** Begin **
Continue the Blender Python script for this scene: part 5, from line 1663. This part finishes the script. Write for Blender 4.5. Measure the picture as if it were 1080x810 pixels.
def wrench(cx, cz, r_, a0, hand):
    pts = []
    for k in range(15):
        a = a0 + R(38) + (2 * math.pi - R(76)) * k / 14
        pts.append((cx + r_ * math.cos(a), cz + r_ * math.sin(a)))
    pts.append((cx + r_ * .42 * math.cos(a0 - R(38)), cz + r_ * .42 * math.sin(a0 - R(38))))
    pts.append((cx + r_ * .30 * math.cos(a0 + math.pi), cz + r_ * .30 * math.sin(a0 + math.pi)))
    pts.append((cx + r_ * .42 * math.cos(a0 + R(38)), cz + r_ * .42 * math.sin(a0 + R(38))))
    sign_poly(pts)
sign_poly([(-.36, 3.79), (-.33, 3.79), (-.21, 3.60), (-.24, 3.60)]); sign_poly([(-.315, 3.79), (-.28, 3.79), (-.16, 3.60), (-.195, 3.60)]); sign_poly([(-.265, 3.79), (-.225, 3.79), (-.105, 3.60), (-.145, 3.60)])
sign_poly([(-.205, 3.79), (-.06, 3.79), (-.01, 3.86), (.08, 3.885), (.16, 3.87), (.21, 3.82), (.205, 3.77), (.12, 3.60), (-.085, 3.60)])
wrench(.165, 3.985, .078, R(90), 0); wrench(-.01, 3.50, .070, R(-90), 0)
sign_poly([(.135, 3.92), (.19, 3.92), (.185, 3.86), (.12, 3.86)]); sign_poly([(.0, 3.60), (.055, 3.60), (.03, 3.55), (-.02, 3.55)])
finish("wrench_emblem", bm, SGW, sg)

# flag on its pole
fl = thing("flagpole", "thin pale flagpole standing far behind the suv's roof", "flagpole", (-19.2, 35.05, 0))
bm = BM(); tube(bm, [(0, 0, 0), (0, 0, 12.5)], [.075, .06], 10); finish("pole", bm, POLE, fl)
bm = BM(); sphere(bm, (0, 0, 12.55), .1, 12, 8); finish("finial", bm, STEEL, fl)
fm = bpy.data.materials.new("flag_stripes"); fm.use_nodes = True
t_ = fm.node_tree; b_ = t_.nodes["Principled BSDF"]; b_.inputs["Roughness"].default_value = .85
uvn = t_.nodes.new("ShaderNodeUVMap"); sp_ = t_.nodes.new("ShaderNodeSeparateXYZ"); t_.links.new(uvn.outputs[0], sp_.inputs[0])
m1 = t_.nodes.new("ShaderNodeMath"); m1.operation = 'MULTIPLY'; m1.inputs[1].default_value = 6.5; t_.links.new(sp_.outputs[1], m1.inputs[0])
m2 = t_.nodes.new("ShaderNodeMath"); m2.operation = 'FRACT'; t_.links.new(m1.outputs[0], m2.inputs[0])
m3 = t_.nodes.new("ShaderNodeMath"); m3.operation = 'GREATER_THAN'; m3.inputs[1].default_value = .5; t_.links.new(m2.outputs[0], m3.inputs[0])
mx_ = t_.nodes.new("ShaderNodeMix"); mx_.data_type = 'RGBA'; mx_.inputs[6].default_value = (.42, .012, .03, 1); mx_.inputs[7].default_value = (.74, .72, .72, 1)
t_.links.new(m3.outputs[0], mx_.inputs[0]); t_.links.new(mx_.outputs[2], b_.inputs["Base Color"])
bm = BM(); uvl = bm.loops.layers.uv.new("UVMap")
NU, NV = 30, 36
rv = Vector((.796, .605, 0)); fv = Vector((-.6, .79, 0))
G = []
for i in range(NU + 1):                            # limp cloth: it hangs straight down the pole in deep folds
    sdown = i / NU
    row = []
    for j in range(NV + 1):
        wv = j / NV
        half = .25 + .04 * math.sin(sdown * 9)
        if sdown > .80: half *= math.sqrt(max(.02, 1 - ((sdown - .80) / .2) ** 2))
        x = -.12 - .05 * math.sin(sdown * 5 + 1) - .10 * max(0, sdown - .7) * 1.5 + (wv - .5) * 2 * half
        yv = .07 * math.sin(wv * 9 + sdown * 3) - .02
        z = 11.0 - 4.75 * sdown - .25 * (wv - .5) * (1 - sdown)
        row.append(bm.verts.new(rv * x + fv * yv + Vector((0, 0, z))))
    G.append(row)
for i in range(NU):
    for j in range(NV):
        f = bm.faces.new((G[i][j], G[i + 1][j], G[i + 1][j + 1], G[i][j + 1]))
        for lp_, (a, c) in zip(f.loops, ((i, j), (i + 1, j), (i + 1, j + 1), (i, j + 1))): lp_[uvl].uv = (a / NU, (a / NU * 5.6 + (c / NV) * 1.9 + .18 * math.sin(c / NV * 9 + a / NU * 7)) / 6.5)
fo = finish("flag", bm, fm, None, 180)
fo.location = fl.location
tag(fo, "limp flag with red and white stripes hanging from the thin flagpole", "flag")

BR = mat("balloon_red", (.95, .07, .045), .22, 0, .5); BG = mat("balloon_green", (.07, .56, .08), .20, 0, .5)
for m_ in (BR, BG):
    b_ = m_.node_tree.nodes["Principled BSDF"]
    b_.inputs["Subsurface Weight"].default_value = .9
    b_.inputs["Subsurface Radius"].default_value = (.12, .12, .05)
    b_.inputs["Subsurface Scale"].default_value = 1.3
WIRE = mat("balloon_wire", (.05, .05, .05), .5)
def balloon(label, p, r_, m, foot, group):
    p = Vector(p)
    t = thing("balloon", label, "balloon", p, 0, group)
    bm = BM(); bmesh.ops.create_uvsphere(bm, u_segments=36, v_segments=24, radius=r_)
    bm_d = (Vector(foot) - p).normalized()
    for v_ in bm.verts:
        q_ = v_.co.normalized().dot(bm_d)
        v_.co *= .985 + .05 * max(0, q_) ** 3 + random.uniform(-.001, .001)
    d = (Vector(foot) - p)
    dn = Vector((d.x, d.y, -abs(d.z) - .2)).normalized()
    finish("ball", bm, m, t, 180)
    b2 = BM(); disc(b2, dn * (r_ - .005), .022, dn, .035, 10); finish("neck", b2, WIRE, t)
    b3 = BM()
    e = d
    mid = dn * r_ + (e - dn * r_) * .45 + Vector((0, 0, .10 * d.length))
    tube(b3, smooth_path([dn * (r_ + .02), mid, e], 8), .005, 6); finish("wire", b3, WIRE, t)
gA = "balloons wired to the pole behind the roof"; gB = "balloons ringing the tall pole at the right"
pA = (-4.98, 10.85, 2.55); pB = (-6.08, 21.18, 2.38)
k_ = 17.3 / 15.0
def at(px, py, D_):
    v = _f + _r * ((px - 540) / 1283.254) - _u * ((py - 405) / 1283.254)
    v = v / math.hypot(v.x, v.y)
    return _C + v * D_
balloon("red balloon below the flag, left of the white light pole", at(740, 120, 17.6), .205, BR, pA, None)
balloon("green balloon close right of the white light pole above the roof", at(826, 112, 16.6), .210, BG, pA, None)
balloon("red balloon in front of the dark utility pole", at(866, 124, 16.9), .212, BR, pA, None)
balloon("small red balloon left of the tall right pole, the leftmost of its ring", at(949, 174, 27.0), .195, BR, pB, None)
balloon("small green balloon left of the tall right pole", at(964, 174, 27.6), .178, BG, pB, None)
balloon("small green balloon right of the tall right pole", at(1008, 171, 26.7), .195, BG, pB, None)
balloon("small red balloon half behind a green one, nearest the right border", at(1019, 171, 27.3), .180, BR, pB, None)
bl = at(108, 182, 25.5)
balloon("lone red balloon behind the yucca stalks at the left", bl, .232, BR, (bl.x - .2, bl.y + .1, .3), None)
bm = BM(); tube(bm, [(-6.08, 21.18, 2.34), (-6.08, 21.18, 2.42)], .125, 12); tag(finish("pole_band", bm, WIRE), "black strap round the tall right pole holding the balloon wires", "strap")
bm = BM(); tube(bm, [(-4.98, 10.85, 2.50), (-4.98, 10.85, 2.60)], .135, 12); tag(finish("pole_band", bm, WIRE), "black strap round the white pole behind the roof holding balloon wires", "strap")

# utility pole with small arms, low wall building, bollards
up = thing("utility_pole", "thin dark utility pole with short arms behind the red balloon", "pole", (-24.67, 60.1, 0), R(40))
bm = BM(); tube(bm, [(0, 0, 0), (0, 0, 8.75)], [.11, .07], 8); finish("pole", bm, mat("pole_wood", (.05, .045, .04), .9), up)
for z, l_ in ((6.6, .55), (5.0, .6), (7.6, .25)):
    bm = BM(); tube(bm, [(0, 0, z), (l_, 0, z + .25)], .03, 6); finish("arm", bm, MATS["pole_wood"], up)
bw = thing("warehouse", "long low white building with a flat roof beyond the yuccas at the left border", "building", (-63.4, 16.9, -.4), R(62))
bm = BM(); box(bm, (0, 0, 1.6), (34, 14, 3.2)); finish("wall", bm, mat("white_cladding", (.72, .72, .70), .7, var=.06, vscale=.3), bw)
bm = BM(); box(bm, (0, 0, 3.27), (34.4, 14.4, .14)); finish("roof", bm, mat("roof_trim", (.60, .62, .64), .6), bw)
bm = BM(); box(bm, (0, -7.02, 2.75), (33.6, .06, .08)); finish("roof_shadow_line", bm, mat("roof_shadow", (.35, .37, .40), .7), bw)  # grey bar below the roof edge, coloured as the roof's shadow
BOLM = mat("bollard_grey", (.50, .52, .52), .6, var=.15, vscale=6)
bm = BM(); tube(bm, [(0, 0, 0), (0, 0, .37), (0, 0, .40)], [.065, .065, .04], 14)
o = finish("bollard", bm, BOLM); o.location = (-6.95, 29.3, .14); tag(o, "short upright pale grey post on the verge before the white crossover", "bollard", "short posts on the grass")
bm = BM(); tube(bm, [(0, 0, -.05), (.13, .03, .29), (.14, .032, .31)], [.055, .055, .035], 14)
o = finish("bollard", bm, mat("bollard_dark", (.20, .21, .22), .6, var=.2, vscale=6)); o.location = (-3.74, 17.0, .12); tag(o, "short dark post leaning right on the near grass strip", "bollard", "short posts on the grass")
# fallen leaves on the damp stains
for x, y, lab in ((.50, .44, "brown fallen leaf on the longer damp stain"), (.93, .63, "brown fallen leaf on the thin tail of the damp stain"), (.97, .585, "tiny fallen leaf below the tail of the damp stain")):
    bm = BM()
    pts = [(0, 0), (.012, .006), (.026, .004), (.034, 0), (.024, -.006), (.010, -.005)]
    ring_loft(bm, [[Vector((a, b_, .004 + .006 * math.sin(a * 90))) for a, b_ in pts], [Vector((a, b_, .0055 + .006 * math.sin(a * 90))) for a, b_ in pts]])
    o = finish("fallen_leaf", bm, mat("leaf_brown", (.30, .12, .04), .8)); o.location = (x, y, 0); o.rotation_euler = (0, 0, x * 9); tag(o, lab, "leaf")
** End **
Exactly repeat the lines above, from the opening line through the one with "bm, SGW, sg)", and include nothing else.

### ANSWER TO THIS PROBLEM
Continue the Blender Python script for this scene: part 5, from line 1663. This part finishes the script. Write for Blender 4.5. Measure the picture as if it were 1080x810 pixels.
def wrench(cx, cz, r_, a0, hand):
    pts = []
    for k in range(15):
        a = a0 + R(38) + (2 * math.pi - R(76)) * k / 14
        pts.append((cx + r_ * math.cos(a), cz + r_ * math.sin(a)))
    pts.append((cx + r_ * .42 * math.cos(a0 - R(38)), cz + r_ * .42 * math.sin(a0 - R(38))))
    pts.append((cx + r_ * .30 * math.cos(a0 + math.pi), cz + r_ * .30 * math.sin(a0 + math.pi)))
    pts.append((cx + r_ * .42 * math.cos(a0 + R(38)), cz + r_ * .42 * math.sin(a0 + R(38))))
    sign_poly(pts)
sign_poly([(-.36, 3.79), (-.33, 3.79), (-.21, 3.60), (-.24, 3.60)]); sign_poly([(-.315, 3.79), (-.28, 3.79), (-.16, 3.60), (-.195, 3.60)]); sign_poly([(-.265, 3.79), (-.225, 3.79), (-.105, 3.60), (-.145, 3.60)])
sign_poly([(-.205, 3.79), (-.06, 3.79), (-.01, 3.86), (.08, 3.885), (.16, 3.87), (.21, 3.82), (.205, 3.77), (.12, 3.60), (-.085, 3.60)])
wrench(.165, 3.985, .078, R(90), 0); wrench(-.01, 3.50, .070, R(-90), 0)
sign_poly([(.135, 3.92), (.19, 3.92), (.185, 3.86), (.12, 3.86)]); sign_poly([(.0, 3.60), (.055, 3.60), (.03, 3.55), (-.02, 3.55)])
finish("wrench_emblem", bm, SGW, sg)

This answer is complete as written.